** start DATASET EXTRACT **

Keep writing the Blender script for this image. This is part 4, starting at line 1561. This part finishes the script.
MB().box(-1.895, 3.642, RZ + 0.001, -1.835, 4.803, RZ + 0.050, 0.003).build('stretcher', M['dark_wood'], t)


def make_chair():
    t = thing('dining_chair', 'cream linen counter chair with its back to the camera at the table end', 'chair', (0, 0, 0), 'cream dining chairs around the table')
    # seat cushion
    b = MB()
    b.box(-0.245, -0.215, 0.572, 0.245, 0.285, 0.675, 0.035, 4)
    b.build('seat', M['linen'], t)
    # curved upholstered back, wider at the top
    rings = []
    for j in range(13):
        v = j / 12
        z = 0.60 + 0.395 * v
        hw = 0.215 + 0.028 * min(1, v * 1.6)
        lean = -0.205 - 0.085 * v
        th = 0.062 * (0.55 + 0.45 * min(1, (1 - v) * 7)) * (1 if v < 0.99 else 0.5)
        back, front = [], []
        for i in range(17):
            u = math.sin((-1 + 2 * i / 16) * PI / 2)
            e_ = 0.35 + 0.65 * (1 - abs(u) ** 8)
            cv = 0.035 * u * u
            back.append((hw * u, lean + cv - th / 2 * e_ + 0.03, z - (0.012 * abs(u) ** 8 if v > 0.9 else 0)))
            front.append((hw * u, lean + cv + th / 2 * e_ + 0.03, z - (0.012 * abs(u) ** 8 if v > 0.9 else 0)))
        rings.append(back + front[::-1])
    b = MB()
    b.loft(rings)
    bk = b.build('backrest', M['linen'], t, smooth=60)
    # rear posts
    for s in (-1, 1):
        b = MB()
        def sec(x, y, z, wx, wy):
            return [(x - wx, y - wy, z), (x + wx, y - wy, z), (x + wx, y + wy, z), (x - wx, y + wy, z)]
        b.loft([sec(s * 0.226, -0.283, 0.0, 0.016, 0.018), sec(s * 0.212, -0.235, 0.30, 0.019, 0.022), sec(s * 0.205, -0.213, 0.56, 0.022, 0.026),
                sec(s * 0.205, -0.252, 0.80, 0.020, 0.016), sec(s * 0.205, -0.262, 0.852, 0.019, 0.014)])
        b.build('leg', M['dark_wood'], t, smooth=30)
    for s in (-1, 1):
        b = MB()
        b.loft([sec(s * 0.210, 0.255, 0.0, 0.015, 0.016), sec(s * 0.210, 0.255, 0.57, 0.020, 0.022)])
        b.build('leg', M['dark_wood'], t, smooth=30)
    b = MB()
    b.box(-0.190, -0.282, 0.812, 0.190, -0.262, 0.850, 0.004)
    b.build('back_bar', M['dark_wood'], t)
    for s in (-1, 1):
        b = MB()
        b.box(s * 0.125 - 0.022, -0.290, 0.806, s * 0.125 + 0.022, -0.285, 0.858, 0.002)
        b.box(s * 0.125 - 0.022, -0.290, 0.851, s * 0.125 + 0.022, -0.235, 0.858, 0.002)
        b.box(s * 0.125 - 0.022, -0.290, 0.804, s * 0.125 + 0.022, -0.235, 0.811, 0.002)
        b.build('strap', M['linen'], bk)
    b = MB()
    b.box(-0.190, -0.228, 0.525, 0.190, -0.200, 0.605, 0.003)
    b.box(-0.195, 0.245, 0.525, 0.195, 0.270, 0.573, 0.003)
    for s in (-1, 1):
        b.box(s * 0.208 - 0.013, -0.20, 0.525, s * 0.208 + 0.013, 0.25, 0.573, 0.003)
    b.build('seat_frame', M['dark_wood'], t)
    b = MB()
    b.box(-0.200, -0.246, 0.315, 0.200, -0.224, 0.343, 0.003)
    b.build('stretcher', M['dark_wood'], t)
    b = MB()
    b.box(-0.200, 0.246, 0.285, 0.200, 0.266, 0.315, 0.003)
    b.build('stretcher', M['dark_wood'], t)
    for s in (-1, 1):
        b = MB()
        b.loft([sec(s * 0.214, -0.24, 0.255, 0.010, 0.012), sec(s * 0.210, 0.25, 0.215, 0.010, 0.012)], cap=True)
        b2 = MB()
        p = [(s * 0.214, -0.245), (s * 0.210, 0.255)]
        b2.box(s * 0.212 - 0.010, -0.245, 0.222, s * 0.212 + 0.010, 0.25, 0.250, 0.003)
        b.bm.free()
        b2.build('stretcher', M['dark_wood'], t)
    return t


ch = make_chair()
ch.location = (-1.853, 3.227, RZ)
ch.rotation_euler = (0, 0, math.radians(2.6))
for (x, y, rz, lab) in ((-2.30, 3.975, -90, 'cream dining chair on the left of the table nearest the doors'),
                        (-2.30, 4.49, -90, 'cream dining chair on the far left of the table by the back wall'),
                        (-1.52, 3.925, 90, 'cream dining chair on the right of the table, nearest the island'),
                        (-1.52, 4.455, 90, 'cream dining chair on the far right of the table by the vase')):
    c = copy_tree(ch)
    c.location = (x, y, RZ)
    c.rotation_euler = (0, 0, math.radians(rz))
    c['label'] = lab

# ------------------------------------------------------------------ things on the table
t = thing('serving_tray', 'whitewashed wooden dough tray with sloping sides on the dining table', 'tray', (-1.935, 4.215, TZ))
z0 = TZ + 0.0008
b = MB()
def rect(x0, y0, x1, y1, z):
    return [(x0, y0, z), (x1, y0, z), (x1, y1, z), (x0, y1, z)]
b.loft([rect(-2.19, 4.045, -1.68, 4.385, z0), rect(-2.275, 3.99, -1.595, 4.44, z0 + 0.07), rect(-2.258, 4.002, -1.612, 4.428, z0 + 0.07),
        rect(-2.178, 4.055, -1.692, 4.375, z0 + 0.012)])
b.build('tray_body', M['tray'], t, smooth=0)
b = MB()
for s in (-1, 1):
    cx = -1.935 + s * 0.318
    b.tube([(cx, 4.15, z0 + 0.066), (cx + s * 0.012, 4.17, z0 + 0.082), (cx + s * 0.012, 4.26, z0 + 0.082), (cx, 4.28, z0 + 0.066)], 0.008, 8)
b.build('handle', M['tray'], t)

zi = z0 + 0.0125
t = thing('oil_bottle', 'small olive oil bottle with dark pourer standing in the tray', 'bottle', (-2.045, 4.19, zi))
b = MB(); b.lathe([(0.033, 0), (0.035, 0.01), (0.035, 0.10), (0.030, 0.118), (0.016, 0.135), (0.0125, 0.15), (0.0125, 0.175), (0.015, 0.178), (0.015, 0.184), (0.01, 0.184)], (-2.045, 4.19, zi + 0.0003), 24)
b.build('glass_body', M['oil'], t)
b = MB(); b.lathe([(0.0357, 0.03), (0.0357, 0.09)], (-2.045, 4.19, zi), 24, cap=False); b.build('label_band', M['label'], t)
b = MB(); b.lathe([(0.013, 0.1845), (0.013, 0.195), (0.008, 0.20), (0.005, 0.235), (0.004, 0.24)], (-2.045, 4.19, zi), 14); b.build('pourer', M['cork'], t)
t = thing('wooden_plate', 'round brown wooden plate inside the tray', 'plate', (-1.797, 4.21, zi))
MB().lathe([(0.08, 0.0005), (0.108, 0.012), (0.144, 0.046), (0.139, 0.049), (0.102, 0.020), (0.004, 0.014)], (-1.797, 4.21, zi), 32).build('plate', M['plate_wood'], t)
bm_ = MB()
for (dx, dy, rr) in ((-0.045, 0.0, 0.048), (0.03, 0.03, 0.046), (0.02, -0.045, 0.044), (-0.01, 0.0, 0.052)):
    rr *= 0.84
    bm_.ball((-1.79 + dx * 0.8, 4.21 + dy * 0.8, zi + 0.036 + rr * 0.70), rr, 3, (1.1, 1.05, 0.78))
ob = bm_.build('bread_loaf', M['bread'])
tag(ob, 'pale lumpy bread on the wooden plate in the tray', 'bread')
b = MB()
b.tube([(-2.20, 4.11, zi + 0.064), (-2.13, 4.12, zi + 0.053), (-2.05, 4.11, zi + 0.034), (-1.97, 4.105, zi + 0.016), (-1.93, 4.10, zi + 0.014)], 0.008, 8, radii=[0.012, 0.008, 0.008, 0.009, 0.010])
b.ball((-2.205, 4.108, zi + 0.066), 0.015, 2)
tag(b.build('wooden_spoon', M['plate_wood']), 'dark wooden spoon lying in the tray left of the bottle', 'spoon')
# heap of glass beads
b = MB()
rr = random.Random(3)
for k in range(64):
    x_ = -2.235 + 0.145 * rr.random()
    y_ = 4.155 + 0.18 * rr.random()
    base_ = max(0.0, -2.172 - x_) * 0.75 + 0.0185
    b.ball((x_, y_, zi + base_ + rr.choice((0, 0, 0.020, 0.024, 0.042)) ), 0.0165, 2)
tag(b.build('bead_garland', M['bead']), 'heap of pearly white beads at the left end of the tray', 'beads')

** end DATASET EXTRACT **

> STATED TASK: Only the lines from the first line of the material above through the line that contains "MB().box(-1.895, 3.642, RZ" should be quoted, each one exactly.

> ANSWER TO THIS TASK:
Keep writing the Blender script for this image. This is part 4, starting at line 1561. This part finishes the script.
MB().box(-1.895, 3.642, RZ + 0.001, -1.835, 4.803, RZ + 0.050, 0.003).build('stretcher', M['dark_wood'], t)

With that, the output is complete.